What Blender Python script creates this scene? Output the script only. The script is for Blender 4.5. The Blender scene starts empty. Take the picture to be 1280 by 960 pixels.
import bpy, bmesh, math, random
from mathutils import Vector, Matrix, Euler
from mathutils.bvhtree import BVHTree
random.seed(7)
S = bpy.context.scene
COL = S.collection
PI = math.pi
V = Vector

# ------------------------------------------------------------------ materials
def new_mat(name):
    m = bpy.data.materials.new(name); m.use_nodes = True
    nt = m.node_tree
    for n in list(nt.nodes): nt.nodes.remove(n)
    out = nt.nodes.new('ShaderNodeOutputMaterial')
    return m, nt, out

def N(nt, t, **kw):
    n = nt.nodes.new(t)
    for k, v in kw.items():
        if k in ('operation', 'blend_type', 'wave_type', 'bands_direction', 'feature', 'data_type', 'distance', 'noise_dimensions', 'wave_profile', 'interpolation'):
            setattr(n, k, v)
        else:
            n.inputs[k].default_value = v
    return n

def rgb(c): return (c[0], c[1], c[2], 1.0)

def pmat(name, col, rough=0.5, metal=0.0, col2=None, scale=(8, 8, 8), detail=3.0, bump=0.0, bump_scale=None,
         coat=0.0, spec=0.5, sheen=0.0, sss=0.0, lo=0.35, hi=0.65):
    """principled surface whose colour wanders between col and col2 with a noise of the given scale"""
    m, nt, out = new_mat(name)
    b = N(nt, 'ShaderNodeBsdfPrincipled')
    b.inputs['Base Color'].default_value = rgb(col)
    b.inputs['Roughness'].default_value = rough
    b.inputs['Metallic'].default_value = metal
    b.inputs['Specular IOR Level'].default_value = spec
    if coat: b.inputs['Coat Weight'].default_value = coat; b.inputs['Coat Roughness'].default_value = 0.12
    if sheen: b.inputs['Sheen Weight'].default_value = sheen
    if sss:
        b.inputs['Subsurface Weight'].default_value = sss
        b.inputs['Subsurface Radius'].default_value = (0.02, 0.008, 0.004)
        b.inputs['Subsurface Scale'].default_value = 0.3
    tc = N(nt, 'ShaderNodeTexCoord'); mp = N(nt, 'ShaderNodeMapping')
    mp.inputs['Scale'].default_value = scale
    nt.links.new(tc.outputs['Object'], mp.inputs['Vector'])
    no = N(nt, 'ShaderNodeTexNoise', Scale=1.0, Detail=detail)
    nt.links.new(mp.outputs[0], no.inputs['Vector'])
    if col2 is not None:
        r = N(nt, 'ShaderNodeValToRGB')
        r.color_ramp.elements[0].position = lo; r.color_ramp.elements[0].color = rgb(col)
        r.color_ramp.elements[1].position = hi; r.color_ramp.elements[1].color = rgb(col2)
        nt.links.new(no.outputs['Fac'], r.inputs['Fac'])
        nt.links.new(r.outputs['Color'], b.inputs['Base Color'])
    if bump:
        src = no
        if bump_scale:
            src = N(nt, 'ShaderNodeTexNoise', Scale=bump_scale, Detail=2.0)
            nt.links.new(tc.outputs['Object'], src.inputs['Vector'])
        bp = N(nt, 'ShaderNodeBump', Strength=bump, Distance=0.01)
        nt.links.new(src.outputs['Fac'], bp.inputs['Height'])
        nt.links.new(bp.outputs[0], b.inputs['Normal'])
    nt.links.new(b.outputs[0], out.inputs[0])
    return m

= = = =

Requirements ▸ Please reproduce each line exactly as written.

Response to this task ▸
What Blender Python script creates this scene? Output the script only. The script is for Blender 4.5. The Blender scene starts empty. Take the picture to be 1280 by 960 pixels.
import bpy, bmesh, math, random
from mathutils import Vector, Matrix, Euler
from mathutils.bvhtree import BVHTree
random.seed(7)
S = bpy.context.scene
COL = S.collection
PI = math.pi
V = Vector

# ------------------------------------------------------------------ materials
def new_mat(name):
    m = bpy.data.materials.new(name); m.use_nodes = True
    nt = m.node_tree
    for n in list(nt.nodes): nt.nodes.remove(n)
    out = nt.nodes.new('ShaderNodeOutputMaterial')
    return m, nt, out

def N(nt, t, **kw):
    n = nt.nodes.new(t)
    for k, v in kw.items():
        if k in ('operation', 'blend_type', 'wave_type', 'bands_direction', 'feature', 'data_type', 'distance', 'noise_dimensions', 'wave_profile', 'interpolation'):
            setattr(n, k, v)
        else:
            n.inputs[k].default_value = v
    return n

def rgb(c): return (c[0], c[1], c[2], 1.0)

def pmat(name, col, rough=0.5, metal=0.0, col2=None, scale=(8, 8, 8), detail=3.0, bump=0.0, bump_scale=None,
         coat=0.0, spec=0.5, sheen=0.0, sss=0.0, lo=0.35, hi=0.65):
    """principled surface whose colour wanders between col and col2 with a noise of the given scale"""
    m, nt, out = new_mat(name)
    b = N(nt, 'ShaderNodeBsdfPrincipled')
    b.inputs['Base Color'].default_value = rgb(col)
    b.inputs['Roughness'].default_value = rough
    b.inputs['Metallic'].default_value = metal
    b.inputs['Specular IOR Level'].default_value = spec
    if coat: b.inputs['Coat Weight'].default_value = coat; b.inputs['Coat Roughness'].default_value = 0.12
    if sheen: b.inputs['Sheen Weight'].default_value = sheen
    if sss:
        b.inputs['Subsurface Weight'].default_value = sss
        b.inputs['Subsurface Radius'].default_value = (0.02, 0.008, 0.004)
        b.inputs['Subsurface Scale'].default_value = 0.3
    tc = N(nt, 'ShaderNodeTexCoord'); mp = N(nt, 'ShaderNodeMapping')
    mp.inputs['Scale'].default_value = scale
    nt.links.new(tc.outputs['Object'], mp.inputs['Vector'])
    no = N(nt, 'ShaderNodeTexNoise', Scale=1.0, Detail=detail)
    nt.links.new(mp.outputs[0], no.inputs['Vector'])
    if col2 is not None:
        r = N(nt, 'ShaderNodeValToRGB')
        r.color_ramp.elements[0].position = lo; r.color_ramp.elements[0].color = rgb(col)
        r.color_ramp.elements[1].position = hi; r.color_ramp.elements[1].color = rgb(col2)
        nt.links.new(no.outputs['Fac'], r.inputs['Fac'])
        nt.links.new(r.outputs['Color'], b.inputs['Base Color'])
    if bump:
        src = no
        if bump_scale:
            src = N(nt, 'ShaderNodeTexNoise', Scale=bump_scale, Detail=2.0)
            nt.links.new(tc.outputs['Object'], src.inputs['Vector'])
        bp = N(nt, 'ShaderNodeBump', Strength=bump, Distance=0.01)
        nt.links.new(src.outputs['Fac'], bp.inputs['Height'])
        nt.links.new(bp.outputs[0], b.inputs['Normal'])
    nt.links.new(b.outputs[0], out.inputs[0])
    return m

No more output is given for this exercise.